If you include 'hover-boards' these battery powered, two wheeled, self balancing, things sold over 2.5 million of the things in just the USA in 2015. So, it really is becoming increasingly widespread.
You can see this as and extension of the skateboards vs scooters vertical stick argument.
PS: For comparson 17.5 million cars where sold in 2015 and
12.5 million bikes with 20+" wheels.
> So, it really is becoming increasingly widespread.
I don't know if this is really true. I saw a lot of hoverboards on my university campus last year. I don't see nearly as many this year. I'd like to see sales data for at least another year before declaring that anything is becoming increasingly widespread.
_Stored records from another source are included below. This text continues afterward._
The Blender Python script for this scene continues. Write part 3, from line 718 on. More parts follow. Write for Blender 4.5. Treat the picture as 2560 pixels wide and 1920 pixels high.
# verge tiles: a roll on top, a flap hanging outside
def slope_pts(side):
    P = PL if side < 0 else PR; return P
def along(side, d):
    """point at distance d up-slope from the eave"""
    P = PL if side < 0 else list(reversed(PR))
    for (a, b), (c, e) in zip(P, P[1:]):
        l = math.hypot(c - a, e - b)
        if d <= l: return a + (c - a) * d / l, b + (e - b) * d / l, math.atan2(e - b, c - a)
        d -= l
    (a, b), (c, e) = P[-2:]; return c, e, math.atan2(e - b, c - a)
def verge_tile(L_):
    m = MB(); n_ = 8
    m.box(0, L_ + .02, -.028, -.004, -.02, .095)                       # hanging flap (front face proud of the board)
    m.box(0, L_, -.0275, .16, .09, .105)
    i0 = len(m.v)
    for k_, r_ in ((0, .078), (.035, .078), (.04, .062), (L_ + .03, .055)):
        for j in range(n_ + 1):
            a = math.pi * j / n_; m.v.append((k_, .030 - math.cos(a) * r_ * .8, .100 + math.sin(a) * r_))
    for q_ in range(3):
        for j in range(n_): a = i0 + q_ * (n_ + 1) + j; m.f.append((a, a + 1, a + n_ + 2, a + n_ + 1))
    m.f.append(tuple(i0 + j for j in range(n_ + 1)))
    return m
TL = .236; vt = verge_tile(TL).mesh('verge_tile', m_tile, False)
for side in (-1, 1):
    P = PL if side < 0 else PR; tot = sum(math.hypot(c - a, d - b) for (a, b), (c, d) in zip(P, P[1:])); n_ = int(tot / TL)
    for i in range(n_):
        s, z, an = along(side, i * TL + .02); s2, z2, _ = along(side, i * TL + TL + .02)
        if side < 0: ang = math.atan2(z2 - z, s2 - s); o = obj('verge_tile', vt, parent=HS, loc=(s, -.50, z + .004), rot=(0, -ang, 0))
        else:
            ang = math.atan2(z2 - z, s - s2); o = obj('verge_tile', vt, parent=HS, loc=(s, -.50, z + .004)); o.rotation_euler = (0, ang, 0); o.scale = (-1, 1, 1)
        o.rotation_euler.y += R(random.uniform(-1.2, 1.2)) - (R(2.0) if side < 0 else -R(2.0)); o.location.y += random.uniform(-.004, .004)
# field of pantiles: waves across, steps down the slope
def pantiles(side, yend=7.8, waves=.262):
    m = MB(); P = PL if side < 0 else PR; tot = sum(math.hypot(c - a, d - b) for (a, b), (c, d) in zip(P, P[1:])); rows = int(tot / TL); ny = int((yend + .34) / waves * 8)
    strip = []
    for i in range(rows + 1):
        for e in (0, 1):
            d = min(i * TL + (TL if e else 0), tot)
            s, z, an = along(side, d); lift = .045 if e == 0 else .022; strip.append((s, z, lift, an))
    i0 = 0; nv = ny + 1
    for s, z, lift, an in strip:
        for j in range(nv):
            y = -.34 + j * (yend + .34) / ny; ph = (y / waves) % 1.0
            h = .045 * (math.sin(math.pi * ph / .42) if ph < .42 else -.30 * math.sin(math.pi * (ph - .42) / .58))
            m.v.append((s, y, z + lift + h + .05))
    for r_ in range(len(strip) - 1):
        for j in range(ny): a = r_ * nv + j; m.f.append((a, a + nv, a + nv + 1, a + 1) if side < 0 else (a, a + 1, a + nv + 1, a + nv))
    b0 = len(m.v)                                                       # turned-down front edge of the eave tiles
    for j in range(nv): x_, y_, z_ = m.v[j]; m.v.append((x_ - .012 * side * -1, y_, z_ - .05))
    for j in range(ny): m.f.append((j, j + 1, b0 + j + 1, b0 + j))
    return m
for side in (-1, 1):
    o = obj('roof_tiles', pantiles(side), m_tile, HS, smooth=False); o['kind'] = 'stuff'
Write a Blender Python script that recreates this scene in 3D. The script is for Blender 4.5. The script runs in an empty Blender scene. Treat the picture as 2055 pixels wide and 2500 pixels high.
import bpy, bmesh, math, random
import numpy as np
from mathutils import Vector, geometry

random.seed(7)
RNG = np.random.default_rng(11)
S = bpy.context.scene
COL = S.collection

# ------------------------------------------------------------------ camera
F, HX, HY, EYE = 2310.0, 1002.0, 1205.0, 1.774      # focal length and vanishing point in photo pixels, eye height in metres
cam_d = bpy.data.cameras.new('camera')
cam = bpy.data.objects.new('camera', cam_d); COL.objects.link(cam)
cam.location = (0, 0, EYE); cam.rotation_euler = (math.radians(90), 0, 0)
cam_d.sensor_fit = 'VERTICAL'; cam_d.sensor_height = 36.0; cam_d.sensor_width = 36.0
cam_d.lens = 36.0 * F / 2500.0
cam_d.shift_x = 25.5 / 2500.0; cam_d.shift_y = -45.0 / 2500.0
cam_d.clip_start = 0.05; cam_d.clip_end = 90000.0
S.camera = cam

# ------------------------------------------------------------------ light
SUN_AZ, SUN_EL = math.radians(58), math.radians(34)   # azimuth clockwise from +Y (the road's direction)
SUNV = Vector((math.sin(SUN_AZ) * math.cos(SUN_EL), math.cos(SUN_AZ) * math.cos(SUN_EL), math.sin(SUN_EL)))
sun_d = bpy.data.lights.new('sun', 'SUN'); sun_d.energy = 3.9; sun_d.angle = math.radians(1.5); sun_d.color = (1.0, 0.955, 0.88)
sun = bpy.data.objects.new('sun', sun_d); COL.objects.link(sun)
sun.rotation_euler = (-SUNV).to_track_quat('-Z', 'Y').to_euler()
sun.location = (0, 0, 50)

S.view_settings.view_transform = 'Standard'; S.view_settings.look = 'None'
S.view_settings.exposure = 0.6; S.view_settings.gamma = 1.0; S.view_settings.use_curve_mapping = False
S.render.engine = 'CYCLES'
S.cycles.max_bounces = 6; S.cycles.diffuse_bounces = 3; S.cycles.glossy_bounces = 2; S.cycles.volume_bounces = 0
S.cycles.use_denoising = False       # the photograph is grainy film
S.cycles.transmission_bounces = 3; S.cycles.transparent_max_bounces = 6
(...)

Earlier in the year I would have attributed this to issues with the supply chain and how hard it was to get the upgraded devices. Now, however, I believe that the exploding battery issues heavily reported in the media and the subsequent Amazon refund program put a massive cool on purchasing and usage.
Anyway, I think we are just seeing the hype / adoption cycle: https://en.wikipedia.org/wiki/Hype_cycle Basically, when nobody has X a lot of people get it all at once, but soon enough people have it and so they wait till the old one breaks before getting a replacement. Still if long terms sales stabilize at say 1 million units per year that's still significant.
These guys aren't building an invoicing app. They're building a brand new high-tech platform. The traditional startup approach clearly isn't going to work well here. The line for what a "minimum viable product" could be is pretty high... and once it is out, you can't upgrade it again (well not cost effectively at least). Hardware has a different cycle. Traditional waterfall methodology is still kind of essential for hardware. Frankly, I'm super excited something like this is coming out of a startup, and not Apple. It's nice to have some diversity.
They can't launch until the thing is at least portable - and in the carefully-managed rumours are right, it started out as an optics bench and then a tethered rack and ... nobody's seen anything that can be launched. We're still waiting for that "DK1".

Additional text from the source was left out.